Thursday 8 March 2012

Revisiting Unfinished Paintings


I am often reluctant to go back to unfinished, or almost finished paintings.  When my artwork is nearing completion and I am pleased with it I begin to worry that something I will do is going to ruin what I've managed to capture.  Not all my paintings turn out well and the difference between getting a painting looking ok and looking great is often a stroke of luck, some days it's as if the muse is with me and sothing magical happens, other days I seem to be just following steps and the painting ends up looking artificial, over-worked or contrived. Hence I begin to get a bit edgy when adding the finishing touches and sometimes rather leave a painting slightly unfinished than go over the top.
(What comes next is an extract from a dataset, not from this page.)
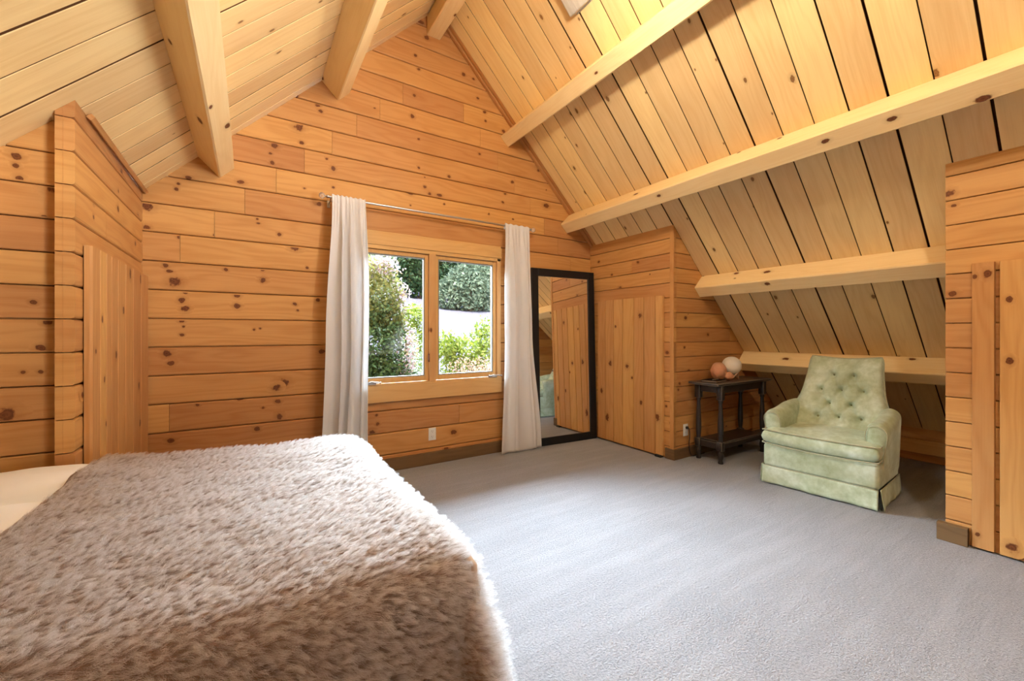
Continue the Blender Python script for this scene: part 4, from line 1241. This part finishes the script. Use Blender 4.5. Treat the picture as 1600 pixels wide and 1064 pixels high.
def leaves(name, mat, blobs, n, size, seed, parent, tone_fn=None, aspect=0.5, droop=0.0, shell=0.55):
    """n small pointed leaves spread through ellipsoid blobs (c, r)"""
    rg = np.random.default_rng(seed)
    w = np.array([b[1][0] * b[1][1] * b[1][2] for b in blobs]) ** 0.67; w /= w.sum()
    k = rg.choice(len(blobs), n, p=w)
    cc = np.array([b[0] for b in blobs], float)[k]; rr = np.array([b[1] for b in blobs], float)[k]
    d = rg.normal(size=(n, 3)); d /= np.linalg.norm(d, axis=1)[:, None]
    rad = (shell + (1 - shell) * rg.random(n)) ** 0.8
    lump = 1 + 0.16 * np.sin(d[:, 0] * 7 + k) * np.sin(d[:, 1] * 6 + 2 * k) * np.sin(d[:, 2] * 8 + 1)
    p = cc + d * rr * (rad * lump)[:, None]
    a = rg.normal(size=(n, 3)) + d * 0.6; a[:, 2] -= droop; a /= np.linalg.norm(a, axis=1)[:, None]
    b = np.cross(a, rg.normal(size=(n, 3))); b /= np.linalg.norm(b, axis=1)[:, None]
    s = size * (0.6 + 0.8 * rg.random(n))[:, None]
    v = np.stack([p - a * s, p + b * s * aspect, p + a * s, p - b * s * aspect], 1).reshape(-1, 3)
    me = bpy.data.meshes.new(name)
    me.vertices.add(n * 4); me.vertices.foreach_set('co', v.astype('f').ravel())
    me.loops.add(n * 4); me.loops.foreach_set('vertex_index', np.arange(n * 4, dtype='i'))
    me.polygons.add(n); me.polygons.foreach_set('loop_start', np.arange(0, n * 4, 4, dtype='i'))
    tone = rg.random(n) if tone_fn is None else tone_fn(p, d, rg)
    at = me.attributes.new('tone', 'FLOAT', 'FACE'); at.data.foreach_set('value', np.clip(tone, 0, 1).astype('f'))
    me.materials.append(mat); me.update(); me.validate()
    return link(bpy.data.objects.new(name, me), parent)

def stems(parent, base_r, tips, seed, n=None):
    rng = random.Random(seed); bm = bmesh.new()
    for tp in tips:
        m = V3((tp[0] * 0.35 + rng.uniform(-.1, .1) * base_r, tp[1] * 0.35, tp[2] * 0.5))
        add_tube(bm, [(rng.uniform(-1, 1) * base_r, rng.uniform(-1, 1) * base_r, -0.1), m, tp], lambda t: base_r * (0.5 - 0.38 * t), 6)
    return bm_obj('branches', bm, M['bark'], parent, 180)

def shrub(label, cat, x, y, blobs, n, size, mat, seed, name='shrub', tone_fn=None, group=None, **kw):
    z = ground_z(y)
    t = thing(name, label, cat, (x, y, z), 0, group)
    leaves('foliage', mat, blobs, n, size, seed, t, tone_fn, **kw)
    stems(t, 0.05 * max(b[1][0] for b in blobs) + 0.02, [tuple(b[0]) for b in blobs], seed)
    return t

L_DARK = leaf_mat('dark_green_leaf', [(0.010, 0.028, 0.009), (0.028, 0.064, 0.018), (0.075, 0.12, 0.04)], 0.12)
L_LIME = leaf_mat('lime_green_leaf', [(0.09, 0.13, 0.012), (0.19, 0.24, 0.025), (0.33, 0.36, 0.08)])
L_YEL = leaf_mat('yellow_green_leaf', [(0.045, 0.062, 0.014), (0.11, 0.125, 0.03), (0.24, 0.24, 0.08)])
L_OLIVE = leaf_mat('grey_green_leaf', [(0.10, 0.14, 0.085), (0.22, 0.28, 0.17), (0.38, 0.43, 0.28)])
L_MID = leaf_mat('mid_green_leaf', [(0.06, 0.12, 0.06), (0.13, 0.23, 0.11), (0.24, 0.34, 0.18)])
L_DRY = leaf_mat('dry_brush_leaf', [(0.20, 0.10, 0.065), (0.36, 0.21, 0.14), (0.52, 0.38, 0.28)])
L_BLOOM = leaf_mat('pale_pink_bloom', [(0.24, 0.20, 0.09), (0.32, 0.24, 0.24), (0.42, 0.33, 0.38)])

# tall flowering shrub close to the left pane: dark below, yellow-green above, pink blossom at the top right
def tall_shrub():
    z = ground_z(6.6)
    t = thing('flowering_shrub', 'tall shrub filling the left pane, dark green below with yellow-green top and pale pink blossom', 'shrub', (1.45, 6.6, z))
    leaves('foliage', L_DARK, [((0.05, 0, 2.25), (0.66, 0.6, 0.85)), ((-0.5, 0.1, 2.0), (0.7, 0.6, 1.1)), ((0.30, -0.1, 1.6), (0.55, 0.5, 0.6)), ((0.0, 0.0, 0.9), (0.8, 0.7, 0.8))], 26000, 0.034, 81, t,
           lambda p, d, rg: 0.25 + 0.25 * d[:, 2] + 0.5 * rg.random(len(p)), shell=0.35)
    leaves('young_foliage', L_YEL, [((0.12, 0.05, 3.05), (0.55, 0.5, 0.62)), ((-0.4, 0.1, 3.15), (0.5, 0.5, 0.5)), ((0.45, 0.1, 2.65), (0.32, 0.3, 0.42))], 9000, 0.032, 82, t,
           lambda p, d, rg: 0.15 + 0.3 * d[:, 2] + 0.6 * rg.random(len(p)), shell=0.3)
    leaves('blossom', L_BLOOM, [((0.62, 0.15, 3.05), (0.22, 0.2, 0.34)), ((0.34, 0.0, 3.5), (0.3, 0.25, 0.26)), ((-0.1, 0.0, 3.45), (0.34, 0.25, 0.22)), ((0.78, 0.1, 2.2), (0.16, 0.15, 0.5)), ((0.62, -0.1, 1.7), (0.26, 0.2, 0.5))], 2600, 0.03, 83, t, shell=0.2)
    stems(t, 0.06, [(0.1, 0, 2.4), (-0.4, 0.1, 2.4), (0.3, -0.1, 1.9), (0.12, 0.05, 3.2), (0.6, 0.15, 2.9), (-0.4, 0.1, 3.2), (0.6, -0.1, 1.8)], 84)
tall_shrub()
shrub('yellow-green bush in sunlight behind the right pane', 'shrub', 4.45, 9.0, [((0.0, 0, 1.75), (0.6, 0.5, 0.45)), ((0.55, 0.1, 2.05), (0.38, 0.35, 0.62)), ((-0.5, 0, 1.85), (0.34, 0.3, 0.45)), ((0.1, 0.2, 1.2), (0.8, 0.5, 0.5))], 3600, 0.05, L_LIME, 85, shell=0.3)
shrub('reddish dry brush along the bottom of the right pane', 'shrub', 4.15, 8.1, [((-0.1, 0, 1.45), (0.55, 0.4, 0.42)), ((0.5, 0.1, 1.42), (0.55, 0.4, 0.38)), ((0.0, 0, 0.7), (0.9, 0.4, 0.6))], 3600, 0.03, L_DRY, 86, name='dry_brush', shell=0.2, aspect=0.25)
shrub('small yellowish bush at the right edge of the left pane', 'shrub', 3.15, 9.2, [((0, 0, 2.55), (0.34, 0.3, 0.34)), ((0.05, 0, 1.8), (0.36, 0.3, 0.7))], 1500, 0.045, L_LIME, 87, shell=0.3)
shrub('thin greyish brush with pale leaves low in the left pane beside the mullion', 'shrub', 2.62, 7.62, [((0.0, 0, 1.8), (0.34, 0.3, 0.65)), ((-0.35, 0, 1.5), (0.4, 0.3, 0.5)), ((0.1, 0, 1.0), (0.5, 0.3, 0.6))], 2300, 0.028, L_OLIVE, 88, name='grey_brush', shell=0.2)
shrub('large round grey-green bush on the hillside behind the right pane', 'shrub', 13.0, 26.0, [((0, 0, 1.6), (1.9, 1.6, 1.7)), ((-1.3, 0.2, 1.1), (1.2, 1.1, 1.15)), ((1.3, -0.1, 1.4), (1.3, 1.2, 1.45)), ((0.5, 0.1, 2.6), (1.3, 1.1, 1.0))], 9000, 0.13, L_OLIVE, 89, shell=0.65)
TREES = [(-6.0, 31, 2.0, L_MID, 'green tree on the hill hidden behind the left curtain, furthest left'),
         (0.0, 31, 2.0, L_OLIVE, 'grey-green tree on the hill hidden behind the left curtain'),
         (5.6, 31, 2.0, L_MID, 'green tree on the hill seen through the top of the flowering shrub'),
         (11.2, 31, 2.0, L_DARK, 'dark green tree on the hill just left of the window mullion'),
         (17.2, 31, 2.0, L_OLIVE, 'grey-green tree just behind the right side of the round hillside bush'),
         (8.0, 36, 2.2, L_MID, 'mid green tree on the hill beside the pink blossom of the shrub'),
         (14.5, 36.3, 2.3, L_DARK, 'dark tree behind the top left of the round hillside bush'),
         (21.5, 36.3, 2.3, L_MID, 'green tree on the hill at the right edge of the right pane')]
for i, (x, y, r, m, lab) in enumerate(TREES):
    shrub(lab, 'tree', x, y, [((0, 0, r * 1.15), (r, r * .8, r * 1.15)), ((-r * .6, 0, r * .8), (r * .75, r * .6, r * .8)), ((r * .6, 0.1, r * .9), (r * .75, r * .6, r * .85)), ((0.1 * r, 0, r * 2.0), (r * .7, r * .6, r * .8))], 5200, 0.16, m, 90 + i, name='hill_tree', group='trees on the hill', shell=0.6)
FAR = ((8.5, 47, 'tall tree of the far row, furthest left'), (19.5, 47, 'tall tree of the far row, above the left half of the round bush'), (30.5, 47, 'tall tree of the far row, furthest right'),
       (14.5, 56, 'tall tree far back between the others, above the mullion'), (26.0, 56, 'tall tree far back, above the right half of the round bush'))
for i, (x, y, lab) in enumerate(FAR):
    shrub(lab, 'tree', x, y, [((0, 0, 4.5), (4.4, 2.5, 5.0)), ((1.6, 0, 6.5), (2.6, 2, 3.0))], 5000, 0.24, L_MID, 100 + i, name='far_tree', group='far row of trees', shell=0.6)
If after a few months I'm still not quite pleased with a painting I usually paint over it, it gives me great satisfaction to eradicate my failings and have another go at a completely different subject.  Sometimes the previous painting acts as an underpainting and adds some impossible-to-plan interest to the new work.  Quite a few of the paintings I have already posted on this blog have faced this end, even the one of the close up of my eye in the blog entitled A Painting of a Friend's Kid, which I turned into a much better painting of Tatiana at the Bathroom Door, which I have yet to include in a post.

Some paintings however I regain inspiration for and have a go at finishing off or improving in some way.  The still-life which heads this blog is one example, it was a whole year before I went back to it to add the detail in the glass and background, although I did quite like it as it was when it was only half finished.  It is acrylic on canvas, back when I used to do most of my paintings in acrylics.  Another example is the portrait to the right, of my friend and student  Carlos.  In this case I just couldn't get my first attempt at painting him right, it looked awful and I had intended to give it to him as a gift.  I just had to give up and go back to it a few months later.  Now I am quite pleased with the re-touched result and it is now hanging on his wall.

I have read that other artists leave their paintings a while to assess with more objectivity the result of their labours.  I would never touch a painting that I am already pleased with though, I am not confident enough yet that I wouldn't mess it up.  If I'm just going to paint over it though then what is there to lose, just a little more time and a bit more paint.